Work to complete >>
Write the listing out again, all of it, word for word.

[Begin]

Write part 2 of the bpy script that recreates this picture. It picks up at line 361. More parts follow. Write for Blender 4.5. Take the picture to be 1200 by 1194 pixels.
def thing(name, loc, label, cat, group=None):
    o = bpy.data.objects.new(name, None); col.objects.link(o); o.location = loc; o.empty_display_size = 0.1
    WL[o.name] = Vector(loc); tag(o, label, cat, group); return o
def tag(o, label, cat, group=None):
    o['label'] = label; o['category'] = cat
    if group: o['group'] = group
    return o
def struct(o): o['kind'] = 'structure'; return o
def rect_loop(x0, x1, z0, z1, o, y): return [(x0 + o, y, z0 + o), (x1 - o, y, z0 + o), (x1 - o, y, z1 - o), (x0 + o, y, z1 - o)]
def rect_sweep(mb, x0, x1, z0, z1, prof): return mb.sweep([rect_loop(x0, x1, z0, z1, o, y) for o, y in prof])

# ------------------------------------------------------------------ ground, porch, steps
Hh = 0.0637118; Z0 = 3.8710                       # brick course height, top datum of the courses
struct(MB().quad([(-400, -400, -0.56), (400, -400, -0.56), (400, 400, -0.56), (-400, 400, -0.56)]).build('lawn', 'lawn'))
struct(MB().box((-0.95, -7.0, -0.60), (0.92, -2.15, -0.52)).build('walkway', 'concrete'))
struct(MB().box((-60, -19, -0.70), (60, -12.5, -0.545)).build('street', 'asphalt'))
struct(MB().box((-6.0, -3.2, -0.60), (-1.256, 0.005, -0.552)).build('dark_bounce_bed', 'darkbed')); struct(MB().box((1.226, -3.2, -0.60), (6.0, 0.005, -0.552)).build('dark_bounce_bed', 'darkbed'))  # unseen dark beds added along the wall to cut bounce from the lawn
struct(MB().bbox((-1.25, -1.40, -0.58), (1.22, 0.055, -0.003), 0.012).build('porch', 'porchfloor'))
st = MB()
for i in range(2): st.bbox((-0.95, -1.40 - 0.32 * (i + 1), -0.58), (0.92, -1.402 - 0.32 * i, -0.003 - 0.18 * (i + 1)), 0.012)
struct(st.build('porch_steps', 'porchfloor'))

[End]

Answer for the task >>
Write part 2 of the bpy script that recreates this picture. It picks up at line 361. More parts follow. Write for Blender 4.5. Take the picture to be 1200 by 1194 pixels.
def thing(name, loc, label, cat, group=None):
    o = bpy.data.objects.new(name, None); col.objects.link(o); o.location = loc; o.empty_display_size = 0.1
    WL[o.name] = Vector(loc); tag(o, label, cat, group); return o
def tag(o, label, cat, group=None):
    o['label'] = label; o['category'] = cat
    if group: o['group'] = group
    return o
def struct(o): o['kind'] = 'structure'; return o
def rect_loop(x0, x1, z0, z1, o, y): return [(x0 + o, y, z0 + o), (x1 - o, y, z0 + o), (x1 - o, y, z1 - o), (x0 + o, y, z1 - o)]
def rect_sweep(mb, x0, x1, z0, z1, prof): return mb.sweep([rect_loop(x0, x1, z0, z1, o, y) for o, y in prof])

# ------------------------------------------------------------------ ground, porch, steps
Hh = 0.0637118; Z0 = 3.8710                       # brick course height, top datum of the courses
struct(MB().quad([(-400, -400, -0.56), (400, -400, -0.56), (400, 400, -0.56), (-400, 400, -0.56)]).build('lawn', 'lawn'))
struct(MB().box((-0.95, -7.0, -0.60), (0.92, -2.15, -0.52)).build('walkway', 'concrete'))
struct(MB().box((-60, -19, -0.70), (60, -12.5, -0.545)).build('street', 'asphalt'))
struct(MB().box((-6.0, -3.2, -0.60), (-1.256, 0.005, -0.552)).build('dark_bounce_bed', 'darkbed')); struct(MB().box((1.226, -3.2, -0.60), (6.0, 0.005, -0.552)).build('dark_bounce_bed', 'darkbed'))  # unseen dark beds added along the wall to cut bounce from the lawn
struct(MB().bbox((-1.25, -1.40, -0.58), (1.22, 0.055, -0.003), 0.012).build('porch', 'porchfloor'))
st = MB()
for i in range(2): st.bbox((-0.95, -1.40 - 0.32 * (i + 1), -0.58), (0.92, -1.402 - 0.32 * i, -0.003 - 0.18 * (i + 1)), 0.012)
struct(st.build('porch_steps', 'porchfloor'))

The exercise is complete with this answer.